En muchos países, la democracia no ha sido cuidada como merece. Más allá del voto y las instituciones, la esencia de la democracia radica en la construcción de consensos, en la capacidad de diálogo y en el respeto por las diferencias. Sin embargo, en numerosas naciones, el ejercicio democrático se ha convertido en una lucha constante entre quienes gobiernan y quienes se oponen, hasta el punto de bloquear el funcionamiento del Estado. La oposición, en lugar de actuar como un contrapeso crítico pero constructivo, muchas veces se enfoca en hacer lo imposible para impedir que el gobierno de turno pueda ejecutar su labor. Esto no solo daña a los políticos en el poder, sino que, en última instancia, afecta a toda la ciudadanía, que es quien sufre las consecuencias de una política estancada y a veces carente de soluciones efectivas para los problemas sociales y económicos.
La política ha dejado de ser un ejercicio de servicio público para convertirse en una arena de enfrentamientos personales e ideológicos. En lugar de buscar puntos en común, la prioridad parece ser deslegitimar al adversario, obstaculizar su gestión e incluso fomentar la percepción de que todo lo que hace es erróneo o perjudicial. Este afán desmedido por derribar al gobierno de turno, sin ofrecer alternativas viables ni pensar en el bienestar común, termina erosionando la confianza en el sistema democrático. La política, en muchos casos, ha sido reducida a un espectáculo de confrontación mediática, más orientado a generar titulares y escándalos que a resolver los problemas reales de la gente.
Como consecuencia de este desgaste, muchas personas, especialmente los jóvenes, han empezado a sentir desencanto por la democracia. Ven en ella un sistema ineficiente, dominado por la polarización y la parálisis. En este contexto, los discursos autoritarios ganan terreno, prometiendo orden, decisiones rápidas y soluciones sin necesidad de negociación ni consensos. La historia ha demostrado que estos regímenes, aunque puedan parecer efectivos en un primer momento, terminan restringiendo libertades y debilitando el tejido social. Sin embargo, el descrédito de la democracia y la percepción de que los gobiernos democráticos solo generan caos y conflicto han hecho que algunas personas, especialmente las nuevas generaciones, se sientan tentadas a mirar hacia modelos autoritarios como una solución viable.

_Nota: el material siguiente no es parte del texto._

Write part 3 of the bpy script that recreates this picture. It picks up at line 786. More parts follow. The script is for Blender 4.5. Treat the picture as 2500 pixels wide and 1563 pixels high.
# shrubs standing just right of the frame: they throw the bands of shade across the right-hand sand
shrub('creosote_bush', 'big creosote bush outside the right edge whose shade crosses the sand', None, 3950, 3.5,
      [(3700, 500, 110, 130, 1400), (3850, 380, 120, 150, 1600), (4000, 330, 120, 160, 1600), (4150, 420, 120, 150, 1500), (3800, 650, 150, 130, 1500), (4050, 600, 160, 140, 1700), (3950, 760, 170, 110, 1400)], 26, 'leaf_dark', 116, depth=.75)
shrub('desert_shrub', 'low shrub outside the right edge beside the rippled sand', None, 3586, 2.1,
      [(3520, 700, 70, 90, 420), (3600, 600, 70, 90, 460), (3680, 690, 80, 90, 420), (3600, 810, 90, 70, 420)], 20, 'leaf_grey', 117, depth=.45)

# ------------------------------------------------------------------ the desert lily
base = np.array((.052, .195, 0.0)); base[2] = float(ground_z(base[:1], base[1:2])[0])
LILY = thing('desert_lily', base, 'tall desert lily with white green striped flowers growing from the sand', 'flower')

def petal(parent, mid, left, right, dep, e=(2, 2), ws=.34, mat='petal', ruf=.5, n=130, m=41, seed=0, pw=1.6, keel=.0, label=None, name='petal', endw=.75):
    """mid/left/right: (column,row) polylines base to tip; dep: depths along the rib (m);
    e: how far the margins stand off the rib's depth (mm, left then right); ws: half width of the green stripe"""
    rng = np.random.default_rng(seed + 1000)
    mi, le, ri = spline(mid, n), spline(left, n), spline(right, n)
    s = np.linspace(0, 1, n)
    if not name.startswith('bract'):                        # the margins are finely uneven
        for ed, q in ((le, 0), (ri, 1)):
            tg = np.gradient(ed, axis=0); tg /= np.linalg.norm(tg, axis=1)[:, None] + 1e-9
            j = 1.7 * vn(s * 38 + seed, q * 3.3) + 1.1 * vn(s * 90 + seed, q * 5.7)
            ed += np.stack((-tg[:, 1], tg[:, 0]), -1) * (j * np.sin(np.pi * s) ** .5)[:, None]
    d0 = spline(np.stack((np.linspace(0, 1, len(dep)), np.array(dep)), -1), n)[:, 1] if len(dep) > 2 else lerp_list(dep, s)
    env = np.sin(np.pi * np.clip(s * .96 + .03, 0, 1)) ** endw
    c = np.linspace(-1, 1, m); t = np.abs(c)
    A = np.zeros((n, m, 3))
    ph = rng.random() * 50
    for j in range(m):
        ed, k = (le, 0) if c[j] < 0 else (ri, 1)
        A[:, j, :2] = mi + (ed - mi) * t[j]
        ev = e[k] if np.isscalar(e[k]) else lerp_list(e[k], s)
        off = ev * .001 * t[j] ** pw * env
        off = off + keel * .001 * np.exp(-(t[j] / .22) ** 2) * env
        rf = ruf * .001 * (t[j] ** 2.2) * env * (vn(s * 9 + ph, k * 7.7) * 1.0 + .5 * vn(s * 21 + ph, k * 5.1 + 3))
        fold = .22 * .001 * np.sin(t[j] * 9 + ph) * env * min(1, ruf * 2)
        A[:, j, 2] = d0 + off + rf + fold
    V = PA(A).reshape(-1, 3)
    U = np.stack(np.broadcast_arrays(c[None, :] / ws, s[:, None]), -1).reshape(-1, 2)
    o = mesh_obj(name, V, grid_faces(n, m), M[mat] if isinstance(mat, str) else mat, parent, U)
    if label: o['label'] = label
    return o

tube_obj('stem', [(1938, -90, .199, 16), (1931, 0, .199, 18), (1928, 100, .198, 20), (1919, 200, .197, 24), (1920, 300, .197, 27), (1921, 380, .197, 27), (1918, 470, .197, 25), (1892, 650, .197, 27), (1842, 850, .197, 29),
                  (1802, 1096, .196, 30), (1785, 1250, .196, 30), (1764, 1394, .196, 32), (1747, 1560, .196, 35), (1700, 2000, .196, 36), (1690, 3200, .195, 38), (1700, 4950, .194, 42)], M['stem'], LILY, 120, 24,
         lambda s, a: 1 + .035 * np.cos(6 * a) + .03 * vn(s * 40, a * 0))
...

Este fenómeno es alarmante. La democracia es frágil y requiere un esfuerzo constante para su mantenimiento. No es suficiente con celebrar elecciones periódicas; es fundamental fomentar una cultura política basada en el respeto, la cooperación y la responsabilidad compartida. Si permitimos que la política siga siendo un juego de suma cero donde la única meta es derrotar al adversario en lugar de construir juntos, estaremos alimentando el desencanto y debilitando los valores democráticos.
Es urgente replantearnos nuestra forma de hacer política. Necesitamos líderes y ciudadanos comprometidos con el diálogo y la colaboración, dispuestos a encontrar soluciones en conjunto en lugar de alimentar la división. La democracia es, en esencia, el arte de convivir en la diferencia. Si olvidamos esto, corremos el riesgo de perder lo que generaciones anteriores han luchado por construir.